WHAT IS NEEDED | Restate the whole listing exactly.
——————
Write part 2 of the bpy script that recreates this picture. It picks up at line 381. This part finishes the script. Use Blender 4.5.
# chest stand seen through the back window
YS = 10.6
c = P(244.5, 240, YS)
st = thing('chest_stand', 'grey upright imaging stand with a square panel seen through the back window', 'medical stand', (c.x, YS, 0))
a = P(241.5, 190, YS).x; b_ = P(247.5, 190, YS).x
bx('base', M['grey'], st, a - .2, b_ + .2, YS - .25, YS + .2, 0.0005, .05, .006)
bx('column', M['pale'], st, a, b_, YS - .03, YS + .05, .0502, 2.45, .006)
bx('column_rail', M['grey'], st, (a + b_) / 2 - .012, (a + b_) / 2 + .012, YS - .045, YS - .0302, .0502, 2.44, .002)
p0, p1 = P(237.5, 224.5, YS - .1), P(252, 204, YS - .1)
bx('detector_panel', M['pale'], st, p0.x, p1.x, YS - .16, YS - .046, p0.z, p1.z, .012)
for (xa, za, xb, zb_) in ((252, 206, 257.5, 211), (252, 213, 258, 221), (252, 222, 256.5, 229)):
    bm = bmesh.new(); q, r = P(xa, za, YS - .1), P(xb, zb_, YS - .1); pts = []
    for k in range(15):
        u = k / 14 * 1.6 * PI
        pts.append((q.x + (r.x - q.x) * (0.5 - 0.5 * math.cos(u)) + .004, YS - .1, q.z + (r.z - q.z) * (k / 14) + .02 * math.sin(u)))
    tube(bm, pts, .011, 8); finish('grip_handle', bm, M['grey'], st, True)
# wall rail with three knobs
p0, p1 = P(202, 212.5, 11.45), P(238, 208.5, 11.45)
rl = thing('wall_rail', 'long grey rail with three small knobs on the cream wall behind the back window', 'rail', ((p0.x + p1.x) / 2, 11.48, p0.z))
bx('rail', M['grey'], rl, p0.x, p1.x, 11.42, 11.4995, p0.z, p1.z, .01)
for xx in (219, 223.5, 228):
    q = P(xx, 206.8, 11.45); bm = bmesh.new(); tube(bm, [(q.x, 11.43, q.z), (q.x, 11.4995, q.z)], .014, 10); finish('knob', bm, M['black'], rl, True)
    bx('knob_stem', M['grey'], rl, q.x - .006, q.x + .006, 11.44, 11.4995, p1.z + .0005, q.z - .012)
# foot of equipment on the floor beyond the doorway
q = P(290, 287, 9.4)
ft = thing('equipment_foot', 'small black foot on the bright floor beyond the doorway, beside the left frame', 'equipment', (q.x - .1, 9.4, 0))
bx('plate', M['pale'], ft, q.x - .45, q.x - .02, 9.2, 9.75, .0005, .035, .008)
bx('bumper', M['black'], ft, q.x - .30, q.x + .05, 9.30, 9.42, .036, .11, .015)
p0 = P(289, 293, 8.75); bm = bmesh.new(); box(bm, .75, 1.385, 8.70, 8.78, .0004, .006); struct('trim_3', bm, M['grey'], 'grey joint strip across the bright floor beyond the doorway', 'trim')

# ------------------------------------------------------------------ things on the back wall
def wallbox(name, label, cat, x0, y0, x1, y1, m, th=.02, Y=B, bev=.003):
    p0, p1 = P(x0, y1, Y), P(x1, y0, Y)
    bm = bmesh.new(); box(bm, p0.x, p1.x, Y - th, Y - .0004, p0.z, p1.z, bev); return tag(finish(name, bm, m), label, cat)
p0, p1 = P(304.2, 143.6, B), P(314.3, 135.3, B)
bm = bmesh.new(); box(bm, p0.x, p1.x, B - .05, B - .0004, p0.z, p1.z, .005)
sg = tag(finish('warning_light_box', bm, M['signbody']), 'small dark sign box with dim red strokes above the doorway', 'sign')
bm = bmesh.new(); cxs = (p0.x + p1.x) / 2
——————
EXERCISE RESPONSE |
Write part 2 of the bpy script that recreates this picture. It picks up at line 381. This part finishes the script. Use Blender 4.5.
# chest stand seen through the back window
YS = 10.6
c = P(244.5, 240, YS)
st = thing('chest_stand', 'grey upright imaging stand with a square panel seen through the back window', 'medical stand', (c.x, YS, 0))
a = P(241.5, 190, YS).x; b_ = P(247.5, 190, YS).x
bx('base', M['grey'], st, a - .2, b_ + .2, YS - .25, YS + .2, 0.0005, .05, .006)
bx('column', M['pale'], st, a, b_, YS - .03, YS + .05, .0502, 2.45, .006)
bx('column_rail', M['grey'], st, (a + b_) / 2 - .012, (a + b_) / 2 + .012, YS - .045, YS - .0302, .0502, 2.44, .002)
p0, p1 = P(237.5, 224.5, YS - .1), P(252, 204, YS - .1)
bx('detector_panel', M['pale'], st, p0.x, p1.x, YS - .16, YS - .046, p0.z, p1.z, .012)
for (xa, za, xb, zb_) in ((252, 206, 257.5, 211), (252, 213, 258, 221), (252, 222, 256.5, 229)):
    bm = bmesh.new(); q, r = P(xa, za, YS - .1), P(xb, zb_, YS - .1); pts = []
    for k in range(15):
        u = k / 14 * 1.6 * PI
        pts.append((q.x + (r.x - q.x) * (0.5 - 0.5 * math.cos(u)) + .004, YS - .1, q.z + (r.z - q.z) * (k / 14) + .02 * math.sin(u)))
    tube(bm, pts, .011, 8); finish('grip_handle', bm, M['grey'], st, True)
# wall rail with three knobs
p0, p1 = P(202, 212.5, 11.45), P(238, 208.5, 11.45)
rl = thing('wall_rail', 'long grey rail with three small knobs on the cream wall behind the back window', 'rail', ((p0.x + p1.x) / 2, 11.48, p0.z))
bx('rail', M['grey'], rl, p0.x, p1.x, 11.42, 11.4995, p0.z, p1.z, .01)
for xx in (219, 223.5, 228):
    q = P(xx, 206.8, 11.45); bm = bmesh.new(); tube(bm, [(q.x, 11.43, q.z), (q.x, 11.4995, q.z)], .014, 10); finish('knob', bm, M['black'], rl, True)
    bx('knob_stem', M['grey'], rl, q.x - .006, q.x + .006, 11.44, 11.4995, p1.z + .0005, q.z - .012)
# foot of equipment on the floor beyond the doorway
q = P(290, 287, 9.4)
ft = thing('equipment_foot', 'small black foot on the bright floor beyond the doorway, beside the left frame', 'equipment', (q.x - .1, 9.4, 0))
bx('plate', M['pale'], ft, q.x - .45, q.x - .02, 9.2, 9.75, .0005, .035, .008)
bx('bumper', M['black'], ft, q.x - .30, q.x + .05, 9.30, 9.42, .036, .11, .015)
p0 = P(289, 293, 8.75); bm = bmesh.new(); box(bm, .75, 1.385, 8.70, 8.78, .0004, .006); struct('trim_3', bm, M['grey'], 'grey joint strip across the bright floor beyond the doorway', 'trim')

# ------------------------------------------------------------------ things on the back wall
def wallbox(name, label, cat, x0, y0, x1, y1, m, th=.02, Y=B, bev=.003):
    p0, p1 = P(x0, y1, Y), P(x1, y0, Y)
    bm = bmesh.new(); box(bm, p0.x, p1.x, Y - th, Y - .0004, p0.z, p1.z, bev); return tag(finish(name, bm, m), label, cat)
p0, p1 = P(304.2, 143.6, B), P(314.3, 135.3, B)
bm = bmesh.new(); box(bm, p0.x, p1.x, B - .05, B - .0004, p0.z, p1.z, .005)
sg = tag(finish('warning_light_box', bm, M['signbody']), 'small dark sign box with dim red strokes above the doorway', 'sign')
bm = bmesh.new(); cxs = (p0.x + p1.x) / 2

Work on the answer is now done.